Several considerations motivate NoM. I will briefly list five of them:
(1) NoM can avoid involving in biosemantic theory the intractable complexity of human
intentionality, which has been resisting hundreds of years of serious rationalist investigations.
Under NoM, the object of study is safely defined as the properties of linguistic
expressions carved out by syntax, nothing more, thus it avoids getting into the territory
of language use, a form of free action that is carried out by a person for any number of
purposes he might have in his intention.
(2) NoM fits properly under the rubric of methodological naturalism, a position that studies,
and seeks theoretical understanding of, human language with the same rationale and
methodology as are adopted to investigate other natural objects (Chomsky 1995). We
don’t have to start our inquiry by presupposing any prior conception of semantics, such
as that semantic theory must be denotational, representational or truth-conditional.
(3) NoM can provide a purely internalist theory of meanings.
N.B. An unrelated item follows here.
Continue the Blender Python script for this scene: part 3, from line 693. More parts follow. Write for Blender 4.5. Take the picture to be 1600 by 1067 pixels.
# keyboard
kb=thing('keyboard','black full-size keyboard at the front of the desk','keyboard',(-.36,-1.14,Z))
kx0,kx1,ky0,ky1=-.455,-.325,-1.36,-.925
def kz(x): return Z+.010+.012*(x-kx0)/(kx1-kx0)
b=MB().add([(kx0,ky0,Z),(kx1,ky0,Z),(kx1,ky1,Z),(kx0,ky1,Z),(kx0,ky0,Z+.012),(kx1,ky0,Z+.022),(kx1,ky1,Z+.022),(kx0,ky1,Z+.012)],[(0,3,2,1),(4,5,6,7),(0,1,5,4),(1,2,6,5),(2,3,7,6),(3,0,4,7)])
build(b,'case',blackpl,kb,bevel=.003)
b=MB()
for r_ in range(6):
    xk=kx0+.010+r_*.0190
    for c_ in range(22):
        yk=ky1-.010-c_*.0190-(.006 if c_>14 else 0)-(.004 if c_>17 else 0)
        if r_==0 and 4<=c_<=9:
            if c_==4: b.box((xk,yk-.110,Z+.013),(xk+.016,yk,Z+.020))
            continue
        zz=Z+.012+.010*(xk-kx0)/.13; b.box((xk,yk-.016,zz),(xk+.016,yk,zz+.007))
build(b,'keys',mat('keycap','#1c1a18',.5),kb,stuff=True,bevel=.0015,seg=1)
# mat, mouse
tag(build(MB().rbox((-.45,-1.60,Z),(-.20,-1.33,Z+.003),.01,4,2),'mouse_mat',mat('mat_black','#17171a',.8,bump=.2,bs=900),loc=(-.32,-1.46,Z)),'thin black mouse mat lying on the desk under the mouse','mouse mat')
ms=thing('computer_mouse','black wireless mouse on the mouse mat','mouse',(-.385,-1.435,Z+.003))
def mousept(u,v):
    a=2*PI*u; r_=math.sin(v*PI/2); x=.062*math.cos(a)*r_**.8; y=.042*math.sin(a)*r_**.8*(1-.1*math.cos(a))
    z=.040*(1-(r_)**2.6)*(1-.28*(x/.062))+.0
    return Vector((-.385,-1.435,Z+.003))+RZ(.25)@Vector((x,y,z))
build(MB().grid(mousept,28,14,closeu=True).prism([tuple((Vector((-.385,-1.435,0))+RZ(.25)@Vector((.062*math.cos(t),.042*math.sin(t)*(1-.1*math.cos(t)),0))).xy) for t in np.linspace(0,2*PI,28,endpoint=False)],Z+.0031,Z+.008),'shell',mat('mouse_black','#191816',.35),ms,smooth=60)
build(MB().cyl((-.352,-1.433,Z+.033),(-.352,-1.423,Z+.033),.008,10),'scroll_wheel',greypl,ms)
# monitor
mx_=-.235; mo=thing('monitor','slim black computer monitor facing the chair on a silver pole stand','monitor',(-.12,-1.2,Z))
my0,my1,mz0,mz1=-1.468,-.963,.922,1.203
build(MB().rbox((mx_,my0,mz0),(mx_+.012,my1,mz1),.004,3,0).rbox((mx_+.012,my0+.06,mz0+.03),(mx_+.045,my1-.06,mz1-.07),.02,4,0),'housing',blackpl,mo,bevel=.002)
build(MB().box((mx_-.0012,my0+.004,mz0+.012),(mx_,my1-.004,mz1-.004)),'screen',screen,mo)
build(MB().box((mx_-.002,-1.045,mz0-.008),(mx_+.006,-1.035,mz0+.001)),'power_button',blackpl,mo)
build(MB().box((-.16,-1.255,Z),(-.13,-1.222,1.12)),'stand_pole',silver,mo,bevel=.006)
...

Any reference to I-language external
postulates, such as prescriptive rules, communicative success, reference to
mind-external objects and to truth judgments against individuals’ world knowledge,
is naturally excluded under NoM.
(4) NoM, if successful, can explain (not just formalize or describe) semantics in terms of
syntax and its computational principles.
(5) Hypothesizing that sytnax largely determines semantic interpretation, NoM seeks a
maximally simple and transparent conception of the syntax-sematnics interface. If successful,
the resultant theory of syntax and semantics will meet the minimalist program
for (bio)linguistic theory (Chomsky 1993 et seq.).